Thursday, February 7, 2013

Oh, it's just a lunchbox!

Today, before work, I had a task, a rather simple task, buy a lunch box.  I know your saying that’s easy but have you seen the array of lunch boxes on offer these days.  We are not talking plastic box with removable drink bottle, which doubles as a cooler.  These you beaut lunch boxes come with three separate compartments as well as two egg shaped cylinders that you can put fruit and yogurt, with its screw top lid.

To my shame it took me 20 minutes to pick a lunch box and as I was walking to the office with the worst case of cognitive dissidence over the purchase of a lunchbox, it puts me to shame.

I know what you are thinking, “Which lunchbox did she choose?”

So I have provided a picture of my purchase, the simply amazing lunchbox!
 
Though I did refrain from buying the little case it could have nestled in, to keep the food cool and fresh, heaven forbid.

I look at it sitting on my desk and wonder how many children lose pieces of this lunchbox in the first week of school.
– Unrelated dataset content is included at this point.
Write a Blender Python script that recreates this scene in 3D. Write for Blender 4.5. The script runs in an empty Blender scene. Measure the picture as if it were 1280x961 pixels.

Wednesday, February 6, 2013

Come on guys! This is bus etiquette


I don’t know about where you live but here there is what is called ‘bus etiquette’ the rules that govern the usage of buses.

Yes I know what you’re thinking, this is rather officious but it’s true.

So yesterday when someone breaks the rules of bus etiquette, well it was just not right!
Let me tell you the situation and you can make your own judgement.

Crowded bus, I have a seat next to the isle and many people are standing up, though I am not sure I would exactly call the bus packed.  The person sitting next to me indicated he wanted to get off but as there were people standing I couldn’t just swing my legs around so he could squish past, I needed to stand up so he could get out.

Now the rules go, when you stand up so that someone can get out, you are then the first person to get the window seat, if you so wish.  Now having the window seat can be a coup because if you have ever had to sit next to an overweight person, tall man with long legs that he has to spread wide (don’t ask me why but they just seem too.) or a girl that feels her bag needs its own, very special space on the seat, a little like Elle’s dog Bruiser in Legally Blonde, you will know what I mean.  You get less than your half of the seat and you are kind of ‘hanging off’ the seat, delicately positioned so that with any lurch or turn of the corner you will not fall off the seat into the isle.

Ok back to the faux pas, so I have stood up to give the gentleman enough room to get out and get to the door of the bus to alight.  As he mauver’s past me this guy in hmm mid 20’s takes my seat the one that was supposed to be mine next to the window.  I know what the heck! And did I happen to mention the 4 women all standing up.  I am all for equal opportunities, but don’t take my seat buster!  Oh yeah the old, open legs coz I have this huge backpack and so I’m hanging off the seat.  He did, at least have the manners to look remotely ashamed, not ashamed enough to give me back my window seat or offer his seat to one of the ladies standing up.